**Exercise details**
From the records below, pull each line that has "wide".

**Data for this task**
·····

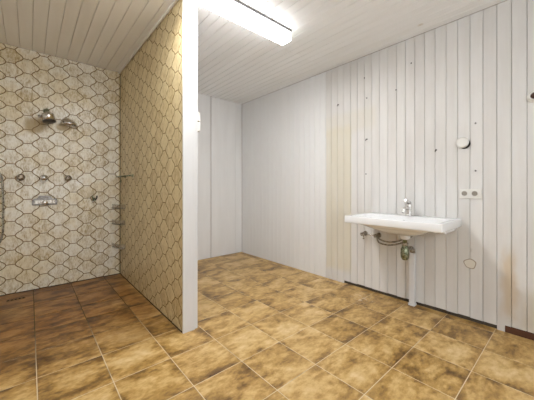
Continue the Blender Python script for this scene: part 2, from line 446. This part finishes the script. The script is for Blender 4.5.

·····

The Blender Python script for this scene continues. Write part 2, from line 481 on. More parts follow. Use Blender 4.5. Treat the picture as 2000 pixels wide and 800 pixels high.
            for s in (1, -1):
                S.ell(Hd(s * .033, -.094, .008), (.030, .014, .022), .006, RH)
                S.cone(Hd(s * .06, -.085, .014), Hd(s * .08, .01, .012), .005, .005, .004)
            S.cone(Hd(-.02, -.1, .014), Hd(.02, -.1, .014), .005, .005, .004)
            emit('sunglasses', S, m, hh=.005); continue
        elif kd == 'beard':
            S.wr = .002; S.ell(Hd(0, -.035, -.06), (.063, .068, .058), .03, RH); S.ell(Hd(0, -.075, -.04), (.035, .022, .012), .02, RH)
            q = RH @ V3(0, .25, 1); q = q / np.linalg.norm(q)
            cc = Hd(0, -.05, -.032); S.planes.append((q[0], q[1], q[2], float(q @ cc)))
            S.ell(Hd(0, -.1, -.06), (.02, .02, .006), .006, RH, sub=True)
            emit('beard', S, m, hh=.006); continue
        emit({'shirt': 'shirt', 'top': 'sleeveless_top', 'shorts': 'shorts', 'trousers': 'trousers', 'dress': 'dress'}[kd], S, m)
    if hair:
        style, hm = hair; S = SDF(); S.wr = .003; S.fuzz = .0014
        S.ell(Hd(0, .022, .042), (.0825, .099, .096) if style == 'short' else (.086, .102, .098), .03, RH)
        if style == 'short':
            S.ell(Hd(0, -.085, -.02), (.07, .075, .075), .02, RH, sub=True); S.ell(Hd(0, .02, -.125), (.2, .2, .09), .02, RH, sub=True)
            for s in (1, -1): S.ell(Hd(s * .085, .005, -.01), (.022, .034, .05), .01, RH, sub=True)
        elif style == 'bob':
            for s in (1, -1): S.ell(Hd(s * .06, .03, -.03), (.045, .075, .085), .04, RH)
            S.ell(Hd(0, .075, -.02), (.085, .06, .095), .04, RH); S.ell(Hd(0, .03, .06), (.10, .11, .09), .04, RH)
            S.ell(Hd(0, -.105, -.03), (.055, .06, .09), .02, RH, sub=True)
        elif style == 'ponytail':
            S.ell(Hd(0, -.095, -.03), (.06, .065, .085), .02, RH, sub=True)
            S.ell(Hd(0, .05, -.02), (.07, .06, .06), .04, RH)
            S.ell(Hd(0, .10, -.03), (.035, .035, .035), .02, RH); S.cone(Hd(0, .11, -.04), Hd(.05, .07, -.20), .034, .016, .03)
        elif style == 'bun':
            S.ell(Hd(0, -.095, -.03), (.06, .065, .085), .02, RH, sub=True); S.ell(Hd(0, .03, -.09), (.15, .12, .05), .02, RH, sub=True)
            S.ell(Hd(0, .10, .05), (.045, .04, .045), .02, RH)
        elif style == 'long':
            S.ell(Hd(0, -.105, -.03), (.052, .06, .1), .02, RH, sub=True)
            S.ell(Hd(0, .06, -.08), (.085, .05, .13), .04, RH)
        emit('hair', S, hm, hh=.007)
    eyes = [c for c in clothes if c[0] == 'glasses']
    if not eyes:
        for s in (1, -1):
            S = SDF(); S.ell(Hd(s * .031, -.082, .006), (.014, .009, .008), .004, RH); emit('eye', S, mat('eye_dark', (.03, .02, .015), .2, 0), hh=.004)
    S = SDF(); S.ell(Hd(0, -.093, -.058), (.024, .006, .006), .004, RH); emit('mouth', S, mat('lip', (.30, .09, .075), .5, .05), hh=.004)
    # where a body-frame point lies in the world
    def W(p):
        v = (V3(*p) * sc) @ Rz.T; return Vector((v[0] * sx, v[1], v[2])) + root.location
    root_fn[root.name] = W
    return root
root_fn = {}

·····

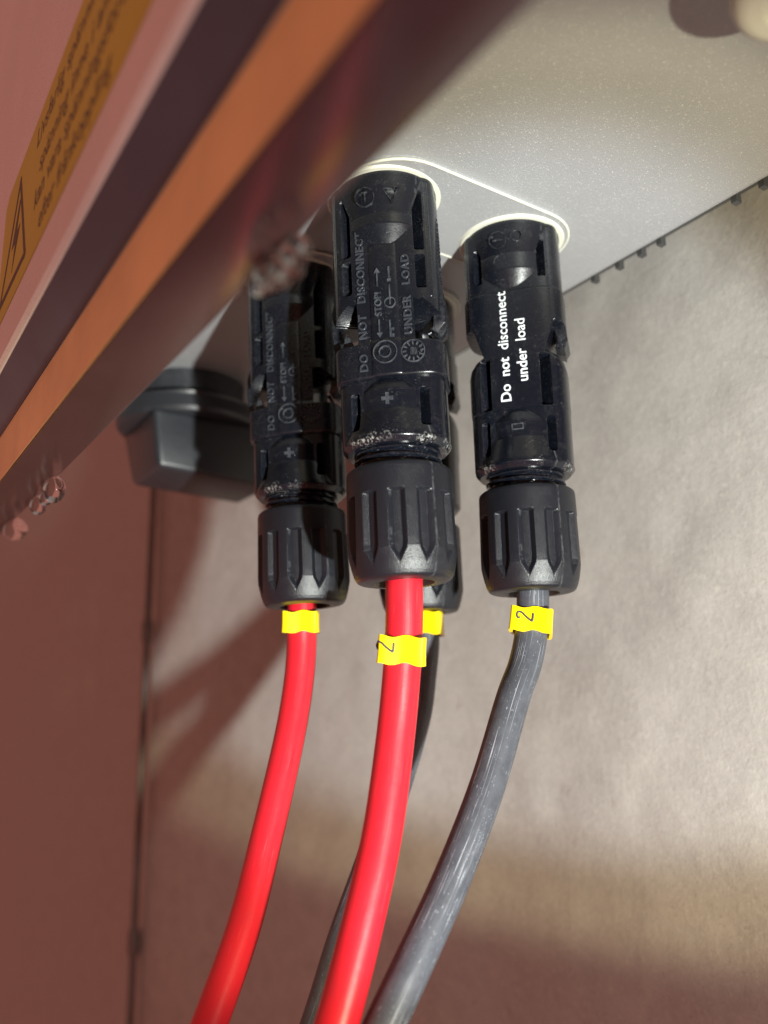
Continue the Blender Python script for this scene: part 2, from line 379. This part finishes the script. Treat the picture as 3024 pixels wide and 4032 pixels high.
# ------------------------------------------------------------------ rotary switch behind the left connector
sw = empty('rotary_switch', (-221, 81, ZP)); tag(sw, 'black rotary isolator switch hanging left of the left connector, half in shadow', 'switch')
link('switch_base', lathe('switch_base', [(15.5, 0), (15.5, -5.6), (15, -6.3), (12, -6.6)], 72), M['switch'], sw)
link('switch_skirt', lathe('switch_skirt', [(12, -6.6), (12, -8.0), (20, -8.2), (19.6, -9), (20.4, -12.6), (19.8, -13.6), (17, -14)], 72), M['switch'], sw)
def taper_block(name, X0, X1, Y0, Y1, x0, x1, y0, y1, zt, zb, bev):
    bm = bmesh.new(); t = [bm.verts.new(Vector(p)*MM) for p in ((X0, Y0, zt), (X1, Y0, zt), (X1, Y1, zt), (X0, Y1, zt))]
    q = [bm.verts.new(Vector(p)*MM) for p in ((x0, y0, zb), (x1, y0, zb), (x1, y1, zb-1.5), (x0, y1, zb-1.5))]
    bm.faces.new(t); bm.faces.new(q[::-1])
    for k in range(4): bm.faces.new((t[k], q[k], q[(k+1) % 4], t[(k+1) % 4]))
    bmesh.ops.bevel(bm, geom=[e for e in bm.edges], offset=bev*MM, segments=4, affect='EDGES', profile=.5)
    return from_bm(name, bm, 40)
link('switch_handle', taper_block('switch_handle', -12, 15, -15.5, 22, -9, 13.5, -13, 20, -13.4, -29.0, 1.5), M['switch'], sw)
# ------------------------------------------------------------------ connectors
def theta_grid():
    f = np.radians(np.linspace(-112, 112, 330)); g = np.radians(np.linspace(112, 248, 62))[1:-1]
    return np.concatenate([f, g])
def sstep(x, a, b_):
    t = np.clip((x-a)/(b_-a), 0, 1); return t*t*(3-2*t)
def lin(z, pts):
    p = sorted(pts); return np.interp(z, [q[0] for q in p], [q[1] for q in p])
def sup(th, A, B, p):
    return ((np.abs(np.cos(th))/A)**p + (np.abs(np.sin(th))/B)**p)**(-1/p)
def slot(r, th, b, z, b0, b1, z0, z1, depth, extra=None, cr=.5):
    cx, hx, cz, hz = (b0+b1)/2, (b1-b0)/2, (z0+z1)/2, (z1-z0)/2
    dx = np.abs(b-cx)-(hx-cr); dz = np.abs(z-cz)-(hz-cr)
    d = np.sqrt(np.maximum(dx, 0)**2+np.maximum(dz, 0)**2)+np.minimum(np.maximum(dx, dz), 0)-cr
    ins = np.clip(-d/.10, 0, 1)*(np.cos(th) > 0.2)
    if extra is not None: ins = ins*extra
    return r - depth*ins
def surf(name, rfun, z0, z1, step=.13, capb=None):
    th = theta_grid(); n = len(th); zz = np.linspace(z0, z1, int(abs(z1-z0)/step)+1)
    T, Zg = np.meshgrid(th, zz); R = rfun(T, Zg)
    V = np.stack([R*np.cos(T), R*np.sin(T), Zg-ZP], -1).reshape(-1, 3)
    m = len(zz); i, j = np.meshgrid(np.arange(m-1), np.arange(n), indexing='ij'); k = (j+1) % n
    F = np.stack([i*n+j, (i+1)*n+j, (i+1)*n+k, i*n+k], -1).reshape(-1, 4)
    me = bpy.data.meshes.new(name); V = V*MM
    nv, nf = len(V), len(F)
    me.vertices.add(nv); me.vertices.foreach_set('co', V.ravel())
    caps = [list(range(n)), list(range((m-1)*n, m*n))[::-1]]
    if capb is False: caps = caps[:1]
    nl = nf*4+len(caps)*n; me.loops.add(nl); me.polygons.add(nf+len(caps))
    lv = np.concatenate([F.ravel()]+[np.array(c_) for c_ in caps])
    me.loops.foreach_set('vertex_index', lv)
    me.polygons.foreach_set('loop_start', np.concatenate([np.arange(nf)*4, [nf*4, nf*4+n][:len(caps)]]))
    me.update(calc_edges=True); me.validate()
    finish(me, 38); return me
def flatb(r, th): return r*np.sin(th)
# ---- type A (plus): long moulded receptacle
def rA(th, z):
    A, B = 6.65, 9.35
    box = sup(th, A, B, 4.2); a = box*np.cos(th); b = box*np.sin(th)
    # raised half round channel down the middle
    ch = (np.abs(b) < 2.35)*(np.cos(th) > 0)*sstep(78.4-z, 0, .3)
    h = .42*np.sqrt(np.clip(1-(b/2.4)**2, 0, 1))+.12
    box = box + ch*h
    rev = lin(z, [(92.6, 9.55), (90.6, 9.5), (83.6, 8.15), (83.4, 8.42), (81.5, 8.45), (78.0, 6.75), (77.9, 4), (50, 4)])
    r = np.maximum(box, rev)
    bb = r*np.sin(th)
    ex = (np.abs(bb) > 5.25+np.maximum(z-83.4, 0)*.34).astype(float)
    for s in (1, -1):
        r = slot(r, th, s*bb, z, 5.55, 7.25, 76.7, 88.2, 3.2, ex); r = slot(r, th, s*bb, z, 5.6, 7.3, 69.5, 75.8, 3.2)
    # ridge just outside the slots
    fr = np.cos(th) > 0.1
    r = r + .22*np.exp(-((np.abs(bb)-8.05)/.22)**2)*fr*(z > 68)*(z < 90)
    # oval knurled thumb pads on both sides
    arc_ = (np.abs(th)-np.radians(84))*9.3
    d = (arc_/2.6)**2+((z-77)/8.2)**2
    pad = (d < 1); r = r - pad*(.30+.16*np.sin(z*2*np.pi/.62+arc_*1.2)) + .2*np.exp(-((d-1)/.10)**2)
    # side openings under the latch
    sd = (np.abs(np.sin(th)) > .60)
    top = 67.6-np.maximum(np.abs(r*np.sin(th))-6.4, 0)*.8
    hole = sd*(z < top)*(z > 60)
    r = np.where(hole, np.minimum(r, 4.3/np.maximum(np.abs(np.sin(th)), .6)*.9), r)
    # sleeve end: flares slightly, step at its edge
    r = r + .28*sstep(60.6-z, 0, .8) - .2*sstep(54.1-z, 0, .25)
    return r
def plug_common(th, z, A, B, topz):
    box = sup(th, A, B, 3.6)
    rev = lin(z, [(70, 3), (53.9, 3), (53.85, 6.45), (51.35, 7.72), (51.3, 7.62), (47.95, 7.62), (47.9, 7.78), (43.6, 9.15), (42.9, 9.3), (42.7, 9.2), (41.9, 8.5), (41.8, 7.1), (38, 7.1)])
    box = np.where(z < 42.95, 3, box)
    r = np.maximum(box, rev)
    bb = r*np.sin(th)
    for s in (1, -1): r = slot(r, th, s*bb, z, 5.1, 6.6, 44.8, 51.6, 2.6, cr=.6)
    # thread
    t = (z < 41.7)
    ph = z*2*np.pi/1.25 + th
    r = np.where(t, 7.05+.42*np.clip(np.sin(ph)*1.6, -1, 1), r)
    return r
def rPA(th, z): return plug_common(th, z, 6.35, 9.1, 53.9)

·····

**The reply**
The Blender Python script for this scene continues. Write part 2, from line 481 on. More parts follow. Use Blender 4.5. Treat the picture as 2000 pixels wide and 800 pixels high.
Continue the Blender Python script for this scene: part 2, from line 379. This part finishes the script. Treat the picture as 3024 pixels wide and 4032 pixels high.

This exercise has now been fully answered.